I don’t have much of a congealed answer to these questions—not yet, at least. I’m looking forward to reading what everyone comes up with.

Friday, September 4, 2009

Question of the Week #2

As I read this week's assignments I was struck by the use of the word lyric. The the focal concept of lyric has, I believe, changed contextually for us. When we think of "the old days," we think of lyric as poetic verse(s) that has a song-like quality, that is, perhaps, meant to be sung. Currently, the word lyric is most often used to described those words that accompany the (instrumental) music in songs. Thus, to my thinking, lyrics have receded from the forefront of what we consider music to be. Lyrics have, in a sense, been somewhat removed from music and have been reduced (if we can say reduced) to just words.

We may say that this is the case, as Frith suggests and Citron exemplifies (for the most part), because lyrics as artful words, or "literature" (Burke) can be deconstructed in a familiar, formulaic method. Nonetheless, when deconstructing the efficacy of form (primarily lyric, but some instrumental), we may mistake certain procedures (such as repetition) as simple--the result of "unschooled common folk rather than sofisticated lyricists" (Citron 22). Still, these operations are effective in their ability to be remembered. We remember choruses and old folk songs based in repetition, while verses, despite their rhyme scheme, often escape us.
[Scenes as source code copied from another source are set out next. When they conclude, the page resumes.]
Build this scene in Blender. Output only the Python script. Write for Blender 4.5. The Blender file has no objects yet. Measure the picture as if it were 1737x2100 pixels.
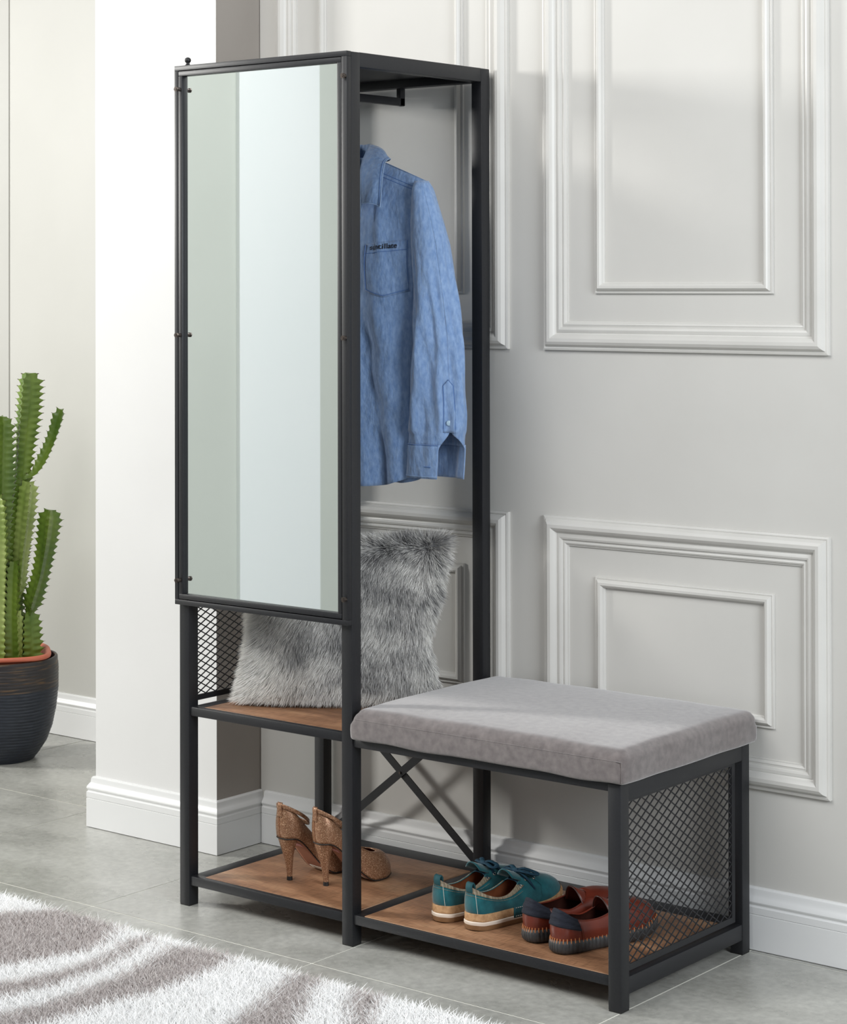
import bpy, bmesh, math, random
import numpy as np
from mathutils import Vector, Matrix
from math import sin, cos, pi, sqrt
random.seed(7); RNG = np.random.default_rng(11)
C = bpy.context.scene.collection

# ------------------------------------------------------------------ materials
def srgb(r, g, b):
    f = lambda c: ((c/255+0.055)/1.055)**2.4 if c > 10 else c/255/12.92
    return (f(r), f(g), f(b), 1)

def mat(name, col, rough=0.5, metal=0.0, col2=None, scale=20, stretch=(1, 1, 1), bump=0.0, bscale=None, detail=6,
        spec=0.5, sheen=0.0, lo=0.35, hi=0.65, rough2=None, coat=0.0, bdist=0.002):
    m = bpy.data.materials.new(name); m.use_nodes = True
    nt = m.node_tree; N = nt.nodes; L = nt.links; b = N['Principled BSDF']
    b.inputs['Base Color'].default_value = col; b.inputs['Roughness'].default_value = rough
    b.inputs['Metallic'].default_value = metal; b.inputs['Specular IOR Level'].default_value = spec
    b.inputs['Sheen Weight'].default_value = sheen; b.inputs['Coat Weight'].default_value = coat
    if col2 or bump or rough2 is not None:
        tc = N.new('ShaderNodeTexCoord'); mp = N.new('ShaderNodeMapping'); mp.inputs['Scale'].default_value = stretch
        L.new(tc.outputs['Object'], mp.inputs['Vector'])
        n = N.new('ShaderNodeTexNoise'); n.inputs['Scale'].default_value = scale; n.inputs['Detail'].default_value = detail
        L.new(mp.outputs['Vector'], n.inputs['Vector'])
        r = N.new('ShaderNodeValToRGB'); r.color_ramp.elements[0].position = lo; r.color_ramp.elements[1].position = hi
        r.color_ramp.elements[0].color = col; r.color_ramp.elements[1].color = col2 or col
        L.new(n.outputs['Fac'], r.inputs['Fac']); L.new(r.outputs['Color'], b.inputs['Base Color'])
        if rough2 is not None:
            mr = N.new('ShaderNodeMapRange'); mr.inputs['To Min'].default_value = rough; mr.inputs['To Max'].default_value = rough2
            mr.inputs['From Min'].default_value = lo; mr.inputs['From Max'].default_value = hi
            L.new(n.outputs['Fac'], mr.inputs['Value']); L.new(mr.outputs['Result'], b.inputs['Roughness'])
        if bump:
            n2 = N.new('ShaderNodeTexNoise'); n2.inputs['Scale'].default_value = bscale or scale; n2.inputs['Detail'].default_value = 5
            L.new(mp.outputs['Vector'], n2.inputs['Vector'])
            bp = N.new('ShaderNodeBump'); bp.inputs['Strength'].default_value = bump; bp.inputs['Distance'].default_value = bdist
            L.new(n2.outputs['Fac'], bp.inputs['Height']); L.new(bp.outputs['Normal'], b.inputs['Normal'])
    return m

M = {}
M['wall'] = mat('wall_paint', (0.56, 0.55, 0.52, 1), 0.55, col2=(0.59, 0.58, 0.55, 1), scale=3, bump=0.12, bscale=9, bdist=0.004)
M['trim'] = mat('moulding_paint', (0.58, 0.57, 0.54, 1), 0.38, col2=(0.62, 0.61, 0.58, 1), scale=6, bump=0.15, bscale=60, bdist=0.001)
M['base'] = mat('baseboard_gloss', (0.74, 0.745, 0.74, 1), 0.25, bump=0.05, bscale=40, bdist=0.001)
M['columnwhite'] = mat('column_white_paint', (0.71, 0.71, 0.70, 1), 0.5, col2=(0.73, 0.73, 0.72, 1), scale=3)
M['taupewall'] = mat('taupe_wall_paint', (0.33, 0.30, 0.27, 1), 0.6, col2=(0.35, 0.32, 0.29, 1), scale=4)
M['hall'] = mat('hall_paint', (0.505, 0.502, 0.47, 1), 0.6, col2=(0.525, 0.522, 0.49, 1), scale=3)
M['sage'] = mat('sage_paint', (0.60, 0.625, 0.575, 1), 0.7, col2=(0.62, 0.645, 0.595, 1), scale=2)
M['whitepaint'] = mat('white_paint', (0.90, 0.92, 0.92, 1), 0.6, col2=(0.88, 0.91, 0.91, 1), scale=2)
M['metal'] = mat('black_powder_coat', (0.011, 0.0115, 0.0135, 1), 0.45, col2=(0.014, 0.0145, 0.017, 1), scale=250, bump=0.12, bscale=900, bdist=0.0004, spec=0.42)
M['bolt'] = mat('bolt_metal', (0.06, 0.05, 0.045, 1), 0.35, 0.8, col2=(0.10, 0.08, 0.07, 1), scale=300)
M['panelwood_edge'] = mat('board_edge', (0.50, 0.31, 0.19, 1), 0.6, col2=(0.42, 0.25, 0.15, 1), scale=80)
M['fabric'] = mat('taupe_velvet', (0.112, 0.096, 0.094, 1), 0.85, col2=(0.180, 0.156, 0.151, 1), scale=70, detail=12, bump=0.6, bscale=900, bdist=0.0008, sheen=0.6, spec=0.15, lo=0.3, hi=0.7)
M['denim'] = mat('chambray_blue', (0.115, 0.205, 0.395, 1), 0.85, col2=(0.245, 0.355, 0.55, 1), scale=80, stretch=(2.0, 2.0, 0.9), detail=14, bump=0.6, bscale=30, bdist=0.009, sheen=0.3, spec=0.15, lo=0.18, hi=0.80)
M['denim_stitch'] = mat('chambray_seam', (0.10, 0.19, 0.42, 1), 0.9, spec=0.1)
M['denim_light'] = mat('chambray_edge', (0.34, 0.48, 0.70, 1), 0.9, spec=0.1)
M['button'] = mat('button_shell', (0.30, 0.42, 0.52, 1), 0.3)
M['ink'] = mat('print_ink', (0.01, 0.012, 0.02, 1), 0.8)
M['glaze'] = mat('pot_glaze', (0.012, 0.016, 0.026, 1), 0.42, col2=(0.022, 0.028, 0.042, 1), scale=30, stretch=(1, 1, 6))
M['glaze_rim'] = mat('pot_rim_bronze', (0.025, 0.022, 0.024, 1), 0.4, col2=(0.13, 0.075, 0.035, 1), scale=16, stretch=(1, 1, 14), lo=0.52, hi=0.72)
M['terracotta'] = mat('terracotta_plastic', (0.55, 0.14, 0.08, 1), 0.5, col2=(0.62, 0.17, 0.10, 1), scale=10)
M['soil'] = mat('soil', (0.05, 0.022, 0.012, 1), 0.95, col2=(0.12, 0.05, 0.03, 1), scale=120, bump=1, bscale=150, bdist=0.006)
M['cactus'] = mat('cactus_green', (0.052, 0.112, 0.011, 1), 0.38, col2=(0.19, 0.275, 0.04, 1), scale=14, stretch=(1, 1, 0.4), bump=0.3, bscale=70, lo=0.3, hi=0.7)
M['cactus_light'] = mat('cactus_pale_green', (0.20, 0.29, 0.055, 1), 0.42, col2=(0.38, 0.46, 0.15, 1), scale=14, stretch=(1, 1, 0.4), bump=0.3, bscale=70)
M['thorn'] = mat('thorn_brown', (0.07, 0.025, 0.012, 1), 0.6)
M['teal'] = mat('teal_suede', (0.002, 0.058, 0.072, 1), 0.88, col2=(0.010, 0.125, 0.145, 1), scale=35, bump=0.4, bscale=500, bdist=0.0006, sheen=0.4, spec=0.2, lo=0.3, hi=0.7)
M['teal_dark'] = mat('teal_trim', (0.004, 0.05, 0.06, 1), 0.8, col2=(0.008, 0.075, 0.09, 1), scale=60)
M['lace'] = mat('navy_lace', (0.002, 0.028, 0.055, 1), 0.8, col2=(0.004, 0.05, 0.085, 1), scale=90, bump=0.5, bscale=800, bdist=0.0006)
M['ribbed'] = mat('khaki_rib', (0.13, 0.105, 0.07, 1), 0.9, col2=(0.32, 0.27, 0.19, 1), scale=60, stretch=(1, 6, 1), bump=0.5, bscale=200)
M['jute'] = mat('tan_foxing', (0.33, 0.18, 0.08, 1), 0.85, col2=(0.50, 0.30, 0.15, 1), scale=90, bump=0.6, bscale=400, bdist=0.001)
M['midsole'] = mat('white_midsole', (0.72, 0.62, 0.52, 1), 0.5, col2=(0.80, 0.72, 0.62, 1), scale=20)
M['gum'] = mat('gum_outsole', (0.17, 0.085, 0.035, 1), 0.5, col2=(0.24, 0.13, 0.06, 1), scale=30)
M['leather_in'] = mat('tan_lining', (0.16, 0.05, 0.018, 1), 0.6, col2=(0.24, 0.08, 0.03, 1), scale=30)
M['eyelet'] = mat('eyelet_metal', (0.4, 0.36, 0.3, 1), 0.3, 0.9)
M['stitch'] = mat('white_stitch', (0.6, 0.58, 0.52, 1), 0.8)
M['burgundy'] = mat('chestnut_leather', (0.095, 0.016, 0.009, 1), 0.30, col2=(0.165, 0.028, 0.014, 1), scale=18, bump=0.25, bscale=120, bdist=0.0008, lo=0.3, hi=0.7)
M['darkleather'] = mat('dark_brown_leather', (0.035, 0.010, 0.007, 1), 0.45, col2=(0.06, 0.018, 0.012, 1), scale=30)
M['navy'] = mat('navy_knit', (0.006, 0.008, 0.016, 1), 0.9, col2=(0.012, 0.015, 0.026, 1), scale=60, stretch=(1, 1, 6), bump=0.6, bscale=120, bdist=0.001)
M['rubber'] = mat('charcoal_rubber', (0.022, 0.023, 0.024, 1), 0.5, col2=(0.05, 0.05, 0.05, 1), scale=40)
M['orange'] = mat('orange_thread', (0.42, 0.15, 0.05, 1), 0.7)
M['pinksole'] = mat('pink_tan_sole', (0.32, 0.14, 0.09, 1), 0.45, col2=(0.38, 0.17, 0.11, 1), scale=20)
M['sticker'] = mat('pale_sticker', (0.62, 0.58, 0.50, 1), 0.5)
M['sticker_pink'] = mat('pink_sticker', (0.7, 0.38, 0.42, 1), 0.4)
M['blackrubber'] = mat('black_heel_tip', (0.008, 0.008, 0.008, 1), 0.5)
M['steel'] = mat('hanger_steel', (0.3, 0.3, 0.3, 1), 0.3, 1.0)
M['hangerwood'] = mat('hanger_wood', (0.25, 0.13, 0.06, 1), 0.5, col2=(0.3, 0.16, 0.08, 1), scale=20)
M['rug_base'] = mat('rug_backing', (0.45, 0.43, 0.42, 1), 0.95)
M['rug_white'] = mat('rug_white_pile', (0.97, 0.97, 0.965, 1), 0.8, col2=(0.99, 0.99, 0.985, 1), scale=60, spec=0.2)
M['rug_grey'] = mat('rug_grey_pile', (0.40, 0.35, 0.34, 1), 0.8, col2=(0.74, 0.70, 0.68, 1), scale=140, spec=0.2)

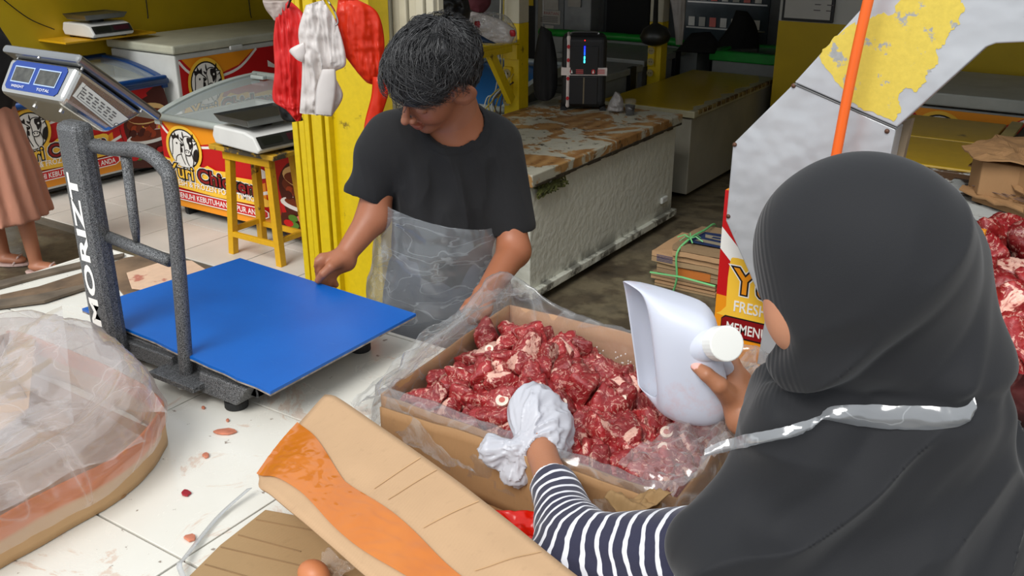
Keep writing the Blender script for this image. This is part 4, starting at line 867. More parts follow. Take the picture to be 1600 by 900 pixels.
# ------------------------------------------------------------------ cartons
def wall_sheet(name, pts, z0, z1, m, parent, th=.005, amp=.004, seed=0, flare=0, nz=6, top=None):
    """upright crumpled cardboard wall along a ground polyline"""
    P = np.array([p for p in bez([(x, y, 0) for x, y in pts], 8)]); n = len(P); G = np.zeros((nz, n, 3))
    for i in range(nz):
        t = i/(nz-1); G[i, :, :2] = P[:, :2]; zt = (np.array([top(x, y) for x, y in P[:, :2]]) if top else z1); G[i, :, 2] = z0+(zt-z0)*t
    d = fbm(G, 9, 3, seed)*amp*1.5; tn = np.gradient(P[:, :2], axis=0); tn /= np.linalg.norm(tn, axis=1)[:, None]+1e-9; nn = np.stack([tn[:, 1], -tn[:, 0]], 1)
    for i in range(nz): G[i, :, :2] += nn*(d[i][:, None]+flare*(i/(nz-1))); 
    G[-1, :, 2] += fbm(G[-1], 14, 2, seed+3)*.003
    o = MB().grid(G).build(name, m, parent, smooth=True); s = o.modifiers.new('thick', 'SOLIDIFY'); s.thickness = th; s.offset = 0
    return o
# meat carton
X0, X1, Y0, Y1 = -1.07, -.47, 1.15, 1.58
MC_ = thing('meat_carton', (-.77, 1.36, TT), 'large kraft carton full of raw meat chunks, lined with clear plastic', 'carton')
Lk = {(0, 0): at(590, 600, z=1.05), (0, 1): at(772, 482, z=1.07), (1, 1): at(1185, 572, z=1.06), (1, 0): at(1062, 775, z=1.06)}
c00, c01, c11, c10 = (Lk[k].xy for k in ((0, 0), (0, 1), (1, 1), (1, 0)))
c00 = Vector((-1.06, 1.17)); c01 = Vector((-1.055, 1.585)); c11 = Vector((-.475, 1.60)); c10 = Vector((-.47, 1.165))
def toph(x, y): return 1.035+.035*max(0, min(1, (y-1.17)/.4))
for nm, p, q in (('back_wall', c01, c11), ('left_wall', c00, c01), ('right_wall', c11, c10), ('front_wall', c10, c00)):
    mid = (p+q)/2; wall_sheet('side_panel', [p, (p*3+q)/4, mid, (p+q*3)/4, q], TT+.004, 1.06, M_cardin if nm != 'back_wall' else cardboard('inner_kraft', (186, 146, 112)), MC_, seed=len(nm), top=toph, amp=.002)
rbox('bottom_panel', c00.x, c11.x, c00.y, c11.y, TT+.001, TT+.006, M_cardin, MC_, bevel=0)
# flap folded down on the left, where light cardboard shows outside
o = MB().slab([(-1.064, 1.19, 1.03), (-1.064, 1.56, 1.06), (-1.13, 1.53, .99), (-1.13, 1.22, .965)], (-.004, 0, .0)).build('side_flap', M_card, MC_)

def liner(parent, ring, prof, mat, name='plastic_liner', seed=0, nu=150, amp=.014, lean=None, z_add=None, fq=11):
    """ring: closed list of xy; prof: list of (offset outward, z)"""
    P = np.array([tuple(p)+(0,) for p in ring], float); P = np.array(bez(P, 10, True)); 
    seg = np.r_[0, np.cumsum(np.linalg.norm(np.diff(np.vstack([P, P[:1]]), axis=0), axis=1))]; tt = np.linspace(0, seg[-1], nu, endpoint=False)
    Q = np.stack([np.interp(tt, seg, np.r_[P[:, k], P[:1, k]]) for k in (0, 1)], 1); c = Q.mean(0)
    tn = np.roll(Q, -1, 0)-np.roll(Q, 1, 0); tn /= np.linalg.norm(tn, axis=1)[:, None]; nn = np.stack([tn[:, 1], -tn[:, 0]], 1)
    if ((Q-c)*nn).sum() < 0: nn = -nn
    pr = np.array(bez([(a, b, 0) for a, b in prof], 6)); G = np.zeros((len(pr), nu+1, 3))
    for i, (off, z, _) in enumerate(pr):
        q = Q+nn*off; w_ = np.ones(nu)
        G[i, :nu, :2] = q; G[i, :nu, 2] = z
        if z_add is not None: G[i, :nu, 2] += np.array([z_add(x, y) for x, y in q])*min(1, i/len(pr)*2.2)
    G[:, nu] = G[:, 0]
    N = ridge(G*np.array([1, 1, .7]), fq, 4, seed); N2 = fbm(G, fq*.5, 2, seed+9); N3 = ridge(G, fq*3.3, 2, seed+4)
    T = np.linspace(0, 1, len(pr))[:, None]; am = amp*(.35+T)
    for i in range(len(pr)): G[i, :nu, :2] += nn*((N*am+N2*am*1.3+N3*am*.3)[i, :nu, None])
    G[:, :, 2] += (N2*amp*1.2+N3*amp*.25)*np.minimum(1, T*2); G[:, nu] = G[:, 0]
    o = MB().grid(G).build(name, mat, parent, smooth=True); return o
M_film = film('liner_film', milk=.09, gl=.5, bs=12, bump=.3, crease=.24)
M_film2 = film('milky_liner_film', (236, 228, 224), milk=.18, gl=.45, bs=11, bump=.35, crease=.2)
ringc = [c00+Vector((.012, .012)), Vector((-1.05, 1.38)), c01+Vector((.012, -.012)), Vector((-.9, 1.58)), Vector((-.63, 1.585)), c11+Vector((-.012, -.012)), Vector((-.48, 1.38)), c10+Vector((-.012, .012)), Vector((-.63, 1.165)), Vector((-.9, 1.17))]
def za(x, y):      # liner stands up at the back left corner and slumps at the front
    r = .075*math.exp(-((x+1.08)**2+(y-1.56)**2)/.012)+.03*math.exp(-((x+.47)**2+(y-1.56)**2)/.01)
    return r-(.02 if y < 1.25 else 0)
o = liner(MC_, ringc, [(-.02, .95), (-.006, 1.0), (0, 1.05), (.006, 1.078), (.022, 1.07), (.035, 1.03), (.045, .985)], M_film, z_add=za, seed=3, amp=.007)
# the loose skirt of film spreading over the tiles at the left
def sheet(name, corners, zfun, mat, parent, nu=40, nv=30, amp=.01, seed=0, fq=12, th=0):
    c = [np.array(p, float) for p in corners]; G = np.zeros((nv, nu, 3))
    for j in range(nv):
        for i in range(nu):
            s, t = i/(nu-1), j/(nv-1); G[j, i] = (c[0]*(1-s)+c[1]*s)*(1-t)+(c[3]*(1-s)+c[2]*s)*t
    G[..., 2] += zfun(G)+amp*(ridge(G, fq, 3, seed)+.6*fbm(G, fq*.5, 2, seed+1)+.25*ridge(G, fq*3, 2, seed+7)); G[..., :2] += .4*amp*np.stack([fbm(G, fq, 2, seed+2), fbm(G, fq, 2, seed+3)], -1)
    o = MB().grid(G).build(name, mat, parent, smooth=True)
    if th: s_ = o.modifiers.new('t', 'SOLIDIFY'); s_.thickness = th
    return o
sheet('film_skirt', [at(548, 630, z=.94), at(690, 500, z=1.0), (-1.06, 1.57, 1.09), (-1.05, 1.17, 1.045)], lambda G: .0*G[..., 0], M_film, MC_, amp=.012, seed=5)
sheet('film_skirt', [at(690, 505, z=1.0), at(745, 462, z=1.06), (-1.0, 1.6, 1.12), (-1.06, 1.56, 1.09)], lambda G: .0*G[..., 0], M_film, MC_, amp=.01, seed=6, nu=24, nv=20)
sheet('film_skirt', [at(548, 630, z=.94), (-1.05, 1.17, 1.045), at(745, 745, z=1.05), at(640, 690, z=1.02)], lambda G: .0*G[..., 0], M_film, MC_, amp=.01, seed=8)
sheet('film_skirt', [at(965, 735, z=1.06), at(1100, 640, z=1.07), at(1150, 690, z=1.08), at(1050, 790, z=1.06)], lambda G: .012*np.ones(G.shape[:2]), M_film2, MC_, amp=.016, seed=11, fq=16)
sheet('film_skirt', [at(1095, 600, z=1.03), at(1180, 540, z=1.10), at(1200, 640, z=1.10), at(1120, 700, z=1.07)], lambda G: .0*G[..., 0], M_film2, MC_, amp=.014, seed=12, fq=14)

# ------------------------------------------------------------------ meat
def meatmat():
    t = NT('raw_meat'); at_ = t.new('ShaderNodeAttribute', attribute_name='cut'); info = t.new('ShaderNodeObjectInfo')
    ad = t.new('ShaderNodeVectorMath', operation='ADD'); t.l(t.co, ad.inputs[0]); cm = t.new('ShaderNodeCombineXYZ'); mu = t.new('ShaderNodeMath', operation='MULTIPLY'); t.l(info.outputs['Random'], mu.inputs[0]); mu.inputs[1].default_value = 7; t.l(mu.outputs[0], cm.inputs[0]); t.l(mu.outputs[0], cm.inputs[1]); t.l(cm.outputs[0], ad.inputs[1]); v = ad.outputs[0]
    n1 = t.noise(28, 5, .6, v); n2 = t.noise(38, 6, .7, v, 2.5); mp = t.new('ShaderNodeMapping'); mp.inputs['Scale'].default_value = (1, .3, .6); t.l(v, mp.inputs[0]); n3 = t.noise(130, 4, .6, mp.outputs[0])
    red = t.mix(n1, lin((82, 10, 16)), lin((176, 34, 38))); red = t.mix(t.ramp(n3, [(.5, (0, 0, 0, 1)), (.8, (.5, .5, .5, 1))]), red, lin((206, 96, 88)))
    fat = t.mix(n1, lin((232, 168, 150)), lin((240, 208, 188)))
    c = t.mix(t.ramp(n2, [(.56, (0, 0, 0, 1)), (.585, (.7, .7, .7, 1)), (.61, (.6, .6, .6, 1)), (.64, (0, 0, 0, 1))]), red, fat)
    sub = t.new('ShaderNodeMath', operation='ADD'); t.l(at_.outputs['Fac'], sub.inputs[0]); k = t.new('ShaderNodeMath', operation='MULTIPLY_ADD'); t.l(n2, k.inputs[0]); k.inputs[1].default_value = 1.2; k.inputs[2].default_value = -.6; t.l(k.outputs[0], sub.inputs[1])
    c = t.mix(t.ramp(sub.outputs[0], [(.5, (0, 0, 0, 1)), (.62, (.85, .85, .85, 1))]), c, fat)
    tint = t.new('ShaderNodeHueSaturation'); rm = t.new('ShaderNodeMapRange'); t.l(info.outputs['Random'], rm.inputs[0]); rm.inputs[3].default_value = .72; rm.inputs[4].default_value = 1.2; t.l(rm.outputs[0], tint.inputs['Value']); t.l(c, tint.inputs['Color'])
    t.set(Base_Color=tint.outputs[0], Roughness=.33, Specular_IOR_Level=.6, Subsurface_Weight=.12, Subsurface_Radius=(.01, .003, .002)); t.bump(t.mix(.5, n3, n2), .7, .005); return t.m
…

The form of repetition may be simpler, but not lacking in sophistication, as more complex emotions (for which more contemporary writers may rely on lyrics) may be conveyed by the music (i.e. tone through melody, etc).

Bearing in mind our temporal removal from the origin of these songs (esp. those we listened to), what particular progression is prevalent in the fulfillment of form and how and to what extent are our desires fulfilled or confounded (through conflicting forms) in these songs?